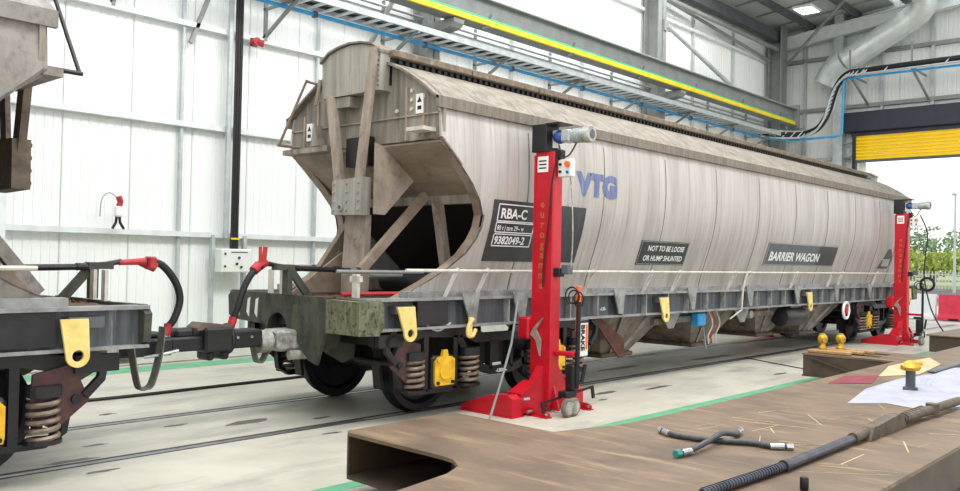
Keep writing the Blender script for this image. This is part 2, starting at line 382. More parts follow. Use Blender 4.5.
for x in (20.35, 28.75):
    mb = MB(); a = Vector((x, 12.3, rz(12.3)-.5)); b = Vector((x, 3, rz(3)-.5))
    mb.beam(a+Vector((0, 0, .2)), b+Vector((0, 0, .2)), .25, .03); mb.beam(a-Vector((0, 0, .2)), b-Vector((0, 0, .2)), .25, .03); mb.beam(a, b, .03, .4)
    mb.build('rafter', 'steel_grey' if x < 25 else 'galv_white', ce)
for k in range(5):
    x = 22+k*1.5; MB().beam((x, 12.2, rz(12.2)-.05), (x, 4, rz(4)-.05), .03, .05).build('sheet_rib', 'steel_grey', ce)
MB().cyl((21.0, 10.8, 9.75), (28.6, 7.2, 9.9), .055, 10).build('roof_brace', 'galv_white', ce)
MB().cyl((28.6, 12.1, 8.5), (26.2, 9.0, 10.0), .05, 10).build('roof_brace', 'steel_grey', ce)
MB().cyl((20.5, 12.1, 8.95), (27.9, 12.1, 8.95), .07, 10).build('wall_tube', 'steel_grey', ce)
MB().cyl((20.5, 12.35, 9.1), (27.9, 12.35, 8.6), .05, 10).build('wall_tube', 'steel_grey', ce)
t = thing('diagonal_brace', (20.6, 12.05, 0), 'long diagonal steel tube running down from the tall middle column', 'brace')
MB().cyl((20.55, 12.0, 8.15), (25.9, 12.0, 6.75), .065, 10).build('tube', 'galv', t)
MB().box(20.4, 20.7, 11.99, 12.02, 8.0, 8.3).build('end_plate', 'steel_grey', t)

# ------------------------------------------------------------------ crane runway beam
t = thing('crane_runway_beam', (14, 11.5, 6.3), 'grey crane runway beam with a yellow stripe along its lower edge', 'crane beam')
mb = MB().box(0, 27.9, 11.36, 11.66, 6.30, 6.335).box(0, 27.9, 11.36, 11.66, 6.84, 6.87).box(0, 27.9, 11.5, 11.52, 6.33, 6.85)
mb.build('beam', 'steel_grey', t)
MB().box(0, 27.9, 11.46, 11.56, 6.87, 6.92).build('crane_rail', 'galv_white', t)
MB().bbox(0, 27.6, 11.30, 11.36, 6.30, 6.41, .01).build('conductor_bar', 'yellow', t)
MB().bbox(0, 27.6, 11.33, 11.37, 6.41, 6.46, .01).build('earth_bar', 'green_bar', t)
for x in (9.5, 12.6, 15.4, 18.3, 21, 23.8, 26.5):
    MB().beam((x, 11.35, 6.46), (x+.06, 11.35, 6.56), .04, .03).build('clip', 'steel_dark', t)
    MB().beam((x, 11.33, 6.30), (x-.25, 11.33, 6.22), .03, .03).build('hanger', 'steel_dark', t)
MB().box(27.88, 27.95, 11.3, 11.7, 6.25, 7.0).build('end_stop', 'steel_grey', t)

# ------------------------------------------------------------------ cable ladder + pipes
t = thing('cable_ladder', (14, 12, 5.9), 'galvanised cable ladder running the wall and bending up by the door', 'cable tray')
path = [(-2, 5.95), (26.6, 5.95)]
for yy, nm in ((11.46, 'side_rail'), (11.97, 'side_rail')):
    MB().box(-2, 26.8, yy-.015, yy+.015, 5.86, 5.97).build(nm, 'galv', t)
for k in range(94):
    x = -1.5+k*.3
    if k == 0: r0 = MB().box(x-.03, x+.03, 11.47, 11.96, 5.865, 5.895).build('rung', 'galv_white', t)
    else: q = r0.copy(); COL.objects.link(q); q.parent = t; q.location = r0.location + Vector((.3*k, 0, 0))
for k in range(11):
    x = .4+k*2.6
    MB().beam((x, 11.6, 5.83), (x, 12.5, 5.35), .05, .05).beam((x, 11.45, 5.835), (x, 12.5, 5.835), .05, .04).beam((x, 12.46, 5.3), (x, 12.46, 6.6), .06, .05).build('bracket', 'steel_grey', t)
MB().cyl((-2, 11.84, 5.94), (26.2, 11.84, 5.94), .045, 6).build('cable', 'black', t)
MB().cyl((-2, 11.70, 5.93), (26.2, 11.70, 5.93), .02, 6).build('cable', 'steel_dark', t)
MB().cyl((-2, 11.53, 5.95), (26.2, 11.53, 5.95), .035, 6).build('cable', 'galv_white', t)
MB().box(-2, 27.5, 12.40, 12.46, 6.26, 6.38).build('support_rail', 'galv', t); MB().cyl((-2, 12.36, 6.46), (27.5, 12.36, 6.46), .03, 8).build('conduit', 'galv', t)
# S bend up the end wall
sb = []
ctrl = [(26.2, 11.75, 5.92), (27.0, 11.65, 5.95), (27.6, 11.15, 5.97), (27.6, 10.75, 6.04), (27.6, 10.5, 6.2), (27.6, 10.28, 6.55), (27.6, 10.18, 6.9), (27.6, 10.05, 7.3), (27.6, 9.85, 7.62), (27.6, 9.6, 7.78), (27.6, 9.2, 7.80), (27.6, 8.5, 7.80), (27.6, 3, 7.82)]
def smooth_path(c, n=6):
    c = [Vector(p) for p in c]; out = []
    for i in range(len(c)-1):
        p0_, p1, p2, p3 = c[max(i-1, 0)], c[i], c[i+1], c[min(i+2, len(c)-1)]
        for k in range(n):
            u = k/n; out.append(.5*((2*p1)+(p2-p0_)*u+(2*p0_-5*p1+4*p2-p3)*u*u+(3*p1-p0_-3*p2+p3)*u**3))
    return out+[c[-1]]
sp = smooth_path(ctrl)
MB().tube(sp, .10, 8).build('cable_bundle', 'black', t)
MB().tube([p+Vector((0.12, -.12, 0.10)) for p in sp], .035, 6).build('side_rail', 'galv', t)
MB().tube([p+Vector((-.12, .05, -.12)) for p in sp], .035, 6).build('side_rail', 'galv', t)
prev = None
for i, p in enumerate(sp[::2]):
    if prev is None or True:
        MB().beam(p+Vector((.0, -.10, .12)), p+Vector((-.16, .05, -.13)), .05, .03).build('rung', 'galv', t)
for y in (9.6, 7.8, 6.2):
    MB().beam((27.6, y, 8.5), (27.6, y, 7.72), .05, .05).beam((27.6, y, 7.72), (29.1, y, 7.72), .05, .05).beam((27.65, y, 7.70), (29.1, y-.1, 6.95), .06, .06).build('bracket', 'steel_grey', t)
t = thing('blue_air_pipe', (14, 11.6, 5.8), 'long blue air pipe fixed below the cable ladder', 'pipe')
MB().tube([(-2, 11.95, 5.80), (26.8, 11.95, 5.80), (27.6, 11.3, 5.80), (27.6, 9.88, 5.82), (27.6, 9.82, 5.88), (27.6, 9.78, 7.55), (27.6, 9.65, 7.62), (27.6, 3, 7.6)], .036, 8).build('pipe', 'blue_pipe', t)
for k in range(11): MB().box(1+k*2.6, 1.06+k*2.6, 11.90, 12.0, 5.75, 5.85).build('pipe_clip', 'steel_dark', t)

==

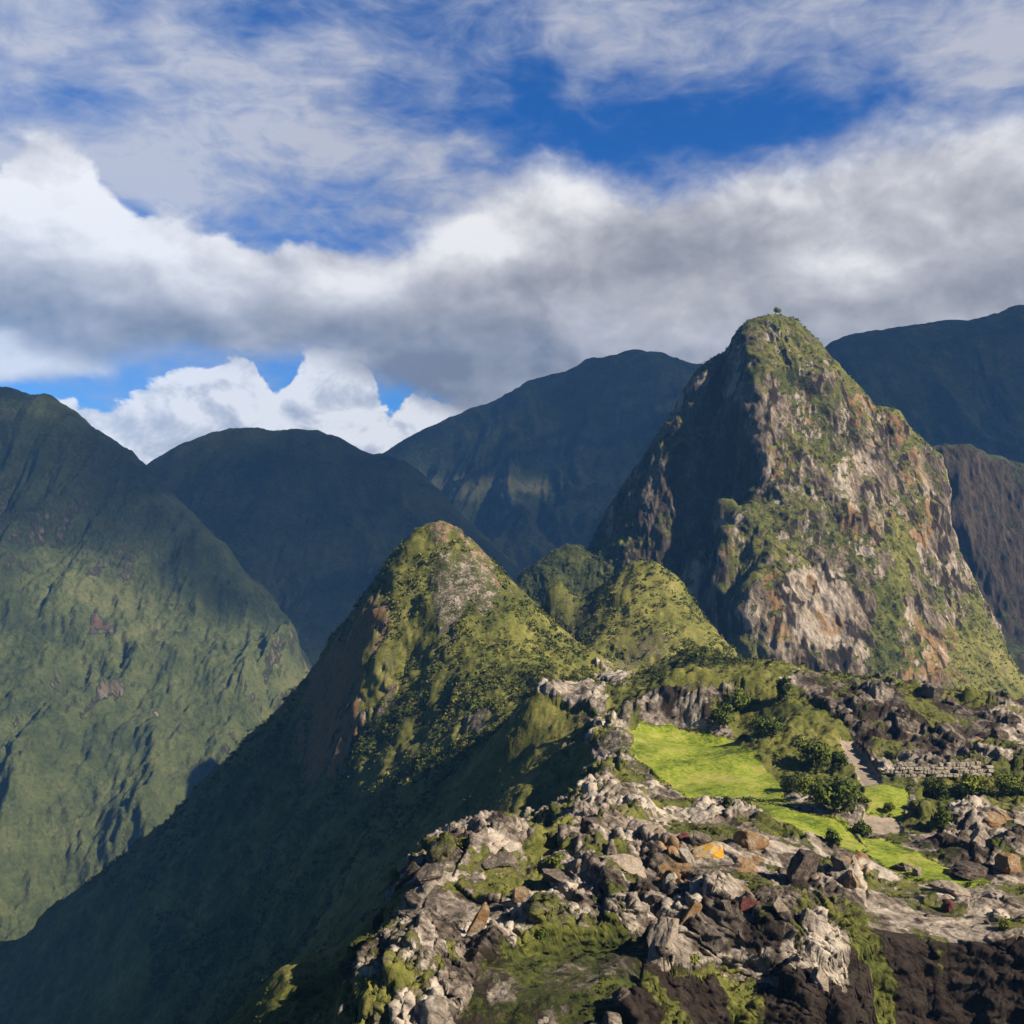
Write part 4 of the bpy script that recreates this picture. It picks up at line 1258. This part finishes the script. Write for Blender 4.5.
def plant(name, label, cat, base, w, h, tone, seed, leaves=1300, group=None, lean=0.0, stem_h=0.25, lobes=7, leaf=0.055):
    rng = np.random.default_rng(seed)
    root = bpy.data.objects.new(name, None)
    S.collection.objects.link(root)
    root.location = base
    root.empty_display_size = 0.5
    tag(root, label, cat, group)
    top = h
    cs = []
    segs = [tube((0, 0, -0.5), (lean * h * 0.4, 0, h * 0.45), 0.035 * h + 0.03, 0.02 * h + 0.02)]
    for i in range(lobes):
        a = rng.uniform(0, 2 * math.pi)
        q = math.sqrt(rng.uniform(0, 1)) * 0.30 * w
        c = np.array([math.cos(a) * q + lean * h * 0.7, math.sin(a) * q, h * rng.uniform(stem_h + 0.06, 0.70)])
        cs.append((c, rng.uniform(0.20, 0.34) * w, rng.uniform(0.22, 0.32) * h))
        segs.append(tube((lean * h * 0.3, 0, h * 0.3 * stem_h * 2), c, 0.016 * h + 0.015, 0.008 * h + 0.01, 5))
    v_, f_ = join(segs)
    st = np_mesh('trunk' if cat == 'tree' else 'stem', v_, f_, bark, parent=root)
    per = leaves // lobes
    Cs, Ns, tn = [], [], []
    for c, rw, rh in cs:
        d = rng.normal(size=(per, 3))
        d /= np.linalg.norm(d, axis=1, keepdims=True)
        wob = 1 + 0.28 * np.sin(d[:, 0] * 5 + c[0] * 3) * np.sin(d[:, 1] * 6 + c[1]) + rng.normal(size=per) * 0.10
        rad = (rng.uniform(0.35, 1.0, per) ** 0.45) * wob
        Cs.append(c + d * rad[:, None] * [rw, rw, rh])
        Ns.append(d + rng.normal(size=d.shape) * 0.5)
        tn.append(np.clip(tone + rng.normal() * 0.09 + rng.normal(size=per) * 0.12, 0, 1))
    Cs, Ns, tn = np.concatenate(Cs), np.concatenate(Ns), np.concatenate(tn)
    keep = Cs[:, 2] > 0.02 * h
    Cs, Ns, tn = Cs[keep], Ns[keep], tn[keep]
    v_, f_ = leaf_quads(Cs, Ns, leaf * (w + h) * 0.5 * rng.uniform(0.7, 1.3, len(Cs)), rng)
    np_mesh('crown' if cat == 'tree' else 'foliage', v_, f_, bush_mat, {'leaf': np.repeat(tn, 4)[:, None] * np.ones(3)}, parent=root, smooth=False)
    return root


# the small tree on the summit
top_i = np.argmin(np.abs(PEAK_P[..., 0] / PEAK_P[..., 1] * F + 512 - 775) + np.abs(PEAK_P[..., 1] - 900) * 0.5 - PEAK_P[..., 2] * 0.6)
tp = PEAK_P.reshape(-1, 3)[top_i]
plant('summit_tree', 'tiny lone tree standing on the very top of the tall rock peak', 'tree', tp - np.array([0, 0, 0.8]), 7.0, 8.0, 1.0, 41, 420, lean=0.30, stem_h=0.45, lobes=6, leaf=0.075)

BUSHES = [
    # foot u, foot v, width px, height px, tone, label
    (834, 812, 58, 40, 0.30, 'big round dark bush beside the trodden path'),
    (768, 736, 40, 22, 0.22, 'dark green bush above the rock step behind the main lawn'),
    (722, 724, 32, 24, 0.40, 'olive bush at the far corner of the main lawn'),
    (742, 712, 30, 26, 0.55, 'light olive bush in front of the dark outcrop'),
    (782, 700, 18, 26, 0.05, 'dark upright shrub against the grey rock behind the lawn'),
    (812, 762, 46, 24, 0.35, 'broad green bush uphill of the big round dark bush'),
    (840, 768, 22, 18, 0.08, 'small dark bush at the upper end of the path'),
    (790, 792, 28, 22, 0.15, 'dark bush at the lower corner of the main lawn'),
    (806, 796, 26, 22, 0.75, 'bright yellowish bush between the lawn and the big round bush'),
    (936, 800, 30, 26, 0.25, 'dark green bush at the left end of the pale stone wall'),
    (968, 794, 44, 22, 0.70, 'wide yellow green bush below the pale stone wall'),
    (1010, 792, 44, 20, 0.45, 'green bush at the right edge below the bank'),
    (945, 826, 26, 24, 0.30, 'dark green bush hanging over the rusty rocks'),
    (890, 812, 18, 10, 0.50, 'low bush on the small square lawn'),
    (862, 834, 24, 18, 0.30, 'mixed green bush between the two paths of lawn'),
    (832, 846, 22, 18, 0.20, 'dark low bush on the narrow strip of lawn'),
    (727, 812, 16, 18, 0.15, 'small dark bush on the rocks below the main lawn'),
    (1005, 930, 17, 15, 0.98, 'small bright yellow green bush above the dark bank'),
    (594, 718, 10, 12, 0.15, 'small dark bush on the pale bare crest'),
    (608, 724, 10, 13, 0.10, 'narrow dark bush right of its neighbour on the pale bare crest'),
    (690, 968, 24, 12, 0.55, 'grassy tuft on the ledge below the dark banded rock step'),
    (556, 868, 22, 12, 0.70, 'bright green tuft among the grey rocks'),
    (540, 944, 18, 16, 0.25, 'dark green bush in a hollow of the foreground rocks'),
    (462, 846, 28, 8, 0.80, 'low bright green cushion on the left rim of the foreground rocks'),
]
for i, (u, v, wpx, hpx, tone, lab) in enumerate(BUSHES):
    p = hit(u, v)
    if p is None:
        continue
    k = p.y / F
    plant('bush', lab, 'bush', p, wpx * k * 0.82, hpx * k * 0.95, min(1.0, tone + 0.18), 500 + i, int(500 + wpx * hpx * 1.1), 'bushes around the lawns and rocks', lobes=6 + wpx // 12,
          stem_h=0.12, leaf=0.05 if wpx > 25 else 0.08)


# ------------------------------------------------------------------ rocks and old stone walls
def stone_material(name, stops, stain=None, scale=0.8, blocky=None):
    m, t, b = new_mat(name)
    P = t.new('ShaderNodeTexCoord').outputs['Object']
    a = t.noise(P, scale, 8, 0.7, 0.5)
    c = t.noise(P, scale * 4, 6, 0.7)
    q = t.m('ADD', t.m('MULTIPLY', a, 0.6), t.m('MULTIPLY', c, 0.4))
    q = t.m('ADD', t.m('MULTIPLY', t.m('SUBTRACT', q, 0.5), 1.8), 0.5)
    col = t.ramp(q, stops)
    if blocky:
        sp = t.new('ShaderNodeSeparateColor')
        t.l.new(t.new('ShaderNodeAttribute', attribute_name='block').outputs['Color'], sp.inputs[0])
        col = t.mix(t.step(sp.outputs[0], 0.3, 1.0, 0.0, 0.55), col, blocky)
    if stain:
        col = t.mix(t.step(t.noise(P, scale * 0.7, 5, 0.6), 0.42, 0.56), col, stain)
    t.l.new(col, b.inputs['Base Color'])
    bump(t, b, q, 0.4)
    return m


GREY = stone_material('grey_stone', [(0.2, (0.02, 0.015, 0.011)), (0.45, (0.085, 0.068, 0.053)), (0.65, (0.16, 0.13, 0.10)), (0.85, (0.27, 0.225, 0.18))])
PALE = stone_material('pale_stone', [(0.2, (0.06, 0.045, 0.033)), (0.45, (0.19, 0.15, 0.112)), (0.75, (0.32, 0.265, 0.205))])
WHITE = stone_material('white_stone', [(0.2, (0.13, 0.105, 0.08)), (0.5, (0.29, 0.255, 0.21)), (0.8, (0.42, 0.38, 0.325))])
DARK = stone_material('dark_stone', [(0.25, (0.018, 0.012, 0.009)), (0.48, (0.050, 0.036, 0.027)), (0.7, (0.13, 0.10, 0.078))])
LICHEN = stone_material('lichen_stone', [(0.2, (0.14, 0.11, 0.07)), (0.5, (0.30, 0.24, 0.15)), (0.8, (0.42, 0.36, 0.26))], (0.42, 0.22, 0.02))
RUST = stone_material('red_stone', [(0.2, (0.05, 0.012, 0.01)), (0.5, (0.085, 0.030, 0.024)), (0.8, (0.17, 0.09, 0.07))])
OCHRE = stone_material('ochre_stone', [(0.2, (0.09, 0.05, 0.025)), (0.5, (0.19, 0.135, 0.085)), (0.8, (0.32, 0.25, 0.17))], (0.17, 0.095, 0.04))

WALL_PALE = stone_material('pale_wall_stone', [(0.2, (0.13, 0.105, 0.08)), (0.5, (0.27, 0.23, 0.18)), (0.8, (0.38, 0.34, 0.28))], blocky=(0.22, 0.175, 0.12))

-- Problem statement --
From the line with "Keep writing the" through the line with "8.3).build('end_plate', 'steel_grey', t)", set down every line exactly and nothing besides.

-- Solution --
Keep writing the Blender script for this image. This is part 2, starting at line 382. More parts follow. Use Blender 4.5.
for x in (20.35, 28.75):
    mb = MB(); a = Vector((x, 12.3, rz(12.3)-.5)); b = Vector((x, 3, rz(3)-.5))
    mb.beam(a+Vector((0, 0, .2)), b+Vector((0, 0, .2)), .25, .03); mb.beam(a-Vector((0, 0, .2)), b-Vector((0, 0, .2)), .25, .03); mb.beam(a, b, .03, .4)
    mb.build('rafter', 'steel_grey' if x < 25 else 'galv_white', ce)
for k in range(5):
    x = 22+k*1.5; MB().beam((x, 12.2, rz(12.2)-.05), (x, 4, rz(4)-.05), .03, .05).build('sheet_rib', 'steel_grey', ce)
MB().cyl((21.0, 10.8, 9.75), (28.6, 7.2, 9.9), .055, 10).build('roof_brace', 'galv_white', ce)
MB().cyl((28.6, 12.1, 8.5), (26.2, 9.0, 10.0), .05, 10).build('roof_brace', 'steel_grey', ce)
MB().cyl((20.5, 12.1, 8.95), (27.9, 12.1, 8.95), .07, 10).build('wall_tube', 'steel_grey', ce)
MB().cyl((20.5, 12.35, 9.1), (27.9, 12.35, 8.6), .05, 10).build('wall_tube', 'steel_grey', ce)
t = thing('diagonal_brace', (20.6, 12.05, 0), 'long diagonal steel tube running down from the tall middle column', 'brace')
MB().cyl((20.55, 12.0, 8.15), (25.9, 12.0, 6.75), .065, 10).build('tube', 'galv', t)
MB().box(20.4, 20.7, 11.99, 12.02, 8.0, 8.3).build('end_plate', 'steel_grey', t)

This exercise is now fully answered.